Pubblichiamo la riflessione congiunta degli avvocati Piero Mancusi e Giacomo Francesco Saccomanno.
“Le recenti intercettazioni pubblicate dal giornale “La Verità” e da altre testate giornalistiche, dalle quali emergerebbe che alcuni magistrati pur riconoscendo che all’epoca il Ministro Salvini “aveva ragione”, avrebbero tramato contro di lui per fermare la sua ascesa politica, gettano una luce sinistra su alcune condotte sulle quali occorre riflettere.

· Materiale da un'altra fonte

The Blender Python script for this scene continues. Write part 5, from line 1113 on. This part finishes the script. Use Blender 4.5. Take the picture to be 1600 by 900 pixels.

Da tali intercettazioni emerge, non solo una rete di favori per questo o quell’altro personaggio del mondo dello sport, dello spettacolo o di altri settori, ma anche manovre nell’assegnare incarichi molto importanti nell’ordinamento giudiziario. Un sistema, molto probabilmente, illecito che tendeva a manovrare tutte quelle che erano le più importanti nomine degli uffici giudiziari. Una lobby di potere che era nelle condizioni di collocare i propri uomini nei posti di comando e che per oltre 25 anni ha operato, spesso, nell’interesse partitico piuttosto che in “nome del Popolo Italiano”.
Ci piace, pertanto, affrontare sotto il profilo della dottrina giuridica e dell’esercizio culturale, perchè sono fatti di una gravità assoluta sotto il profilo istituzionale, se il quadro normativo, relativo ai delitti di attentato contro l’integrità e l’unità dello Stato conferiscano tutela giuridica a tali fattispecie o a ipotesi similari.
Le norme sono poste a presidio dell’assetto costituzionale e non vi è dubbio che astrattamente, le condotte sopra indicate miravano a modificare il quadro istituzionale all’epoca vigente e, comunque, a condizionarlo pesantemente.
Le ipotesi normative dei delitti contro la personalità dello Stato, dispongono che la condotta possa essere tenuta da “ chiunque” il che significa che ci troviamo di fronte ad un reato comune.
La descrizione delle condotte incriminate dai delitti di attentato contro l’integrità, l’indipendenza e l’unità dello Stato, sono state modificate dalla Legge n 85/ 2006: l’espressione “commette un fatto diretto a” è stata sostituita con atti violenti diretti e idonei … ovvero a menomare l’indipendenza dello Stato.
In sostanza, le condotte sono costruite come fattispecie di pericolo, essendo bastevole l’attitudine degli atti a produrre uno degli effetti previsti dalla norma e rimodellate nella forma del tentativo.
L’introduzione del requisito “della violenza” sembra restringere l’area della tutela penale, anche se penalmente violento non è solo l’atto materiale, ma ogni condotta idonea a coartare la libertà morale della vittima. Infatti, il bene giuridico di tutela è dunque il libero svolgimento, da parte dei più importanti organi costituzionali e regionali, delle proprie funzioni e prerogative. Quindi, anche quanto emerge dalle intercettazioni e la instaurazione di procedimenti penali nei confronti di un Ministro della Repubblica potrebbe rientrare nella fattispecie suddetta potendosi ritenere concretamente atto idoneo ad impedire l’esercizio delle attribuzioni e prerogative conferite dalla legge.
Il risultato è che gli atti debbono essere incompatibili con la fisiologia di un concreto e corretto ordinamento giuridico e volti ad alterare il quadro istituzionale definito dalle leggi dello Stato.
È tutto da verificare quindi se fatti di tale gravità che hanno il denominatore comune di “indebolire” un Ministro della Repubblica, leader di un partito di governo, rientrino nel perimetro normativo sopra descritto.
Diversamente, è necessario che il nostro ordinamento giuridico apposti le opportune tutele legislative contro fatti inquietanti e gravi, idonei ad alterare il quadro definito dalle Leggi dello Stato”.